Nothing meant what it had any longer. And the value of everything had to build up a language of currency.
So, after a World War, the death of an empire, a regicide, a Russian, in revolution mind you, paints a white square, off balance, floating in a slightly warmer white field. The elements are so simple as to be discussed in a sentence, the feeling of hovering, the eternity of white, the movement suggested by the tilted square within the square. Malevich will not pretend to have answers, and for someone who produced a fiery manifesto at the age of 37, I find this notion of him supremely egoless. But the implications are legion.

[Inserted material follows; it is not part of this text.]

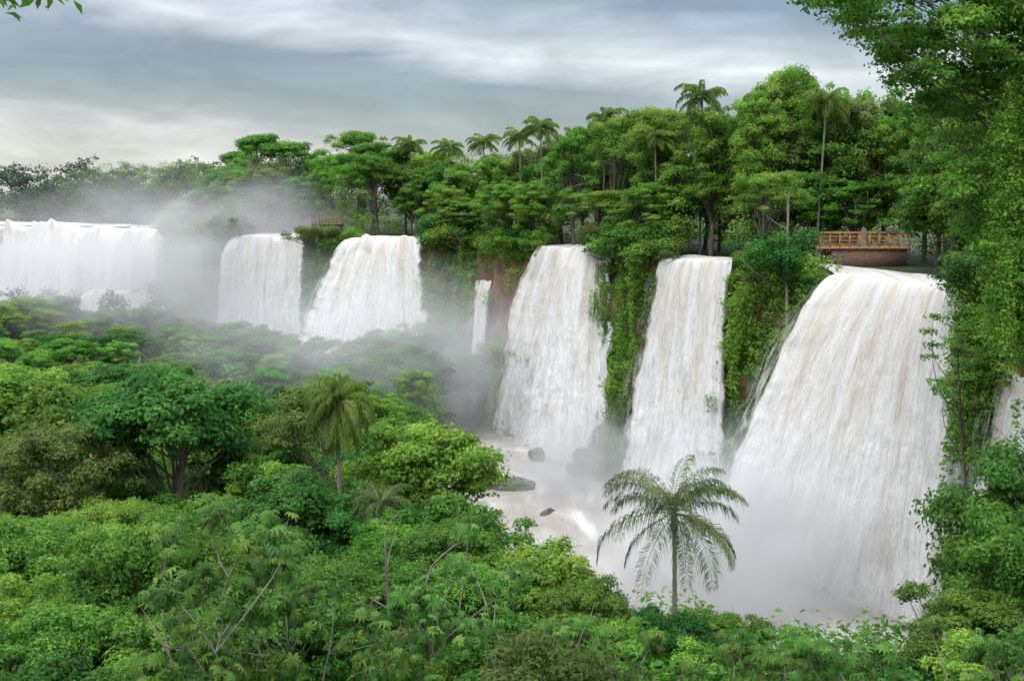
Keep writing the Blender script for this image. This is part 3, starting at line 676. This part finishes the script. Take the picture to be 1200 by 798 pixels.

I believe at least he is suggesting, we, we humans, we emerge from these crucibles of terror baptismal, transformed by consequence, but unsullied in our capacity for goodness, floating for now, but floating, if anything is for certain, back to earth, where we shall proceed in spite of ourselves, forward.
I look at this painting, admittedly a lover of Russian plays, Russian music, Russian dance (nearly everything Russian but Russian policy and centuries of oppression), this painting of purity rendered between years of unimaginable bloodshed, and I feel the most unlikely feeling in the midsts of everything chaotic and sentimental and sweeping and inhuman, unbearably beautiful and horrifying that is Russian: Hope.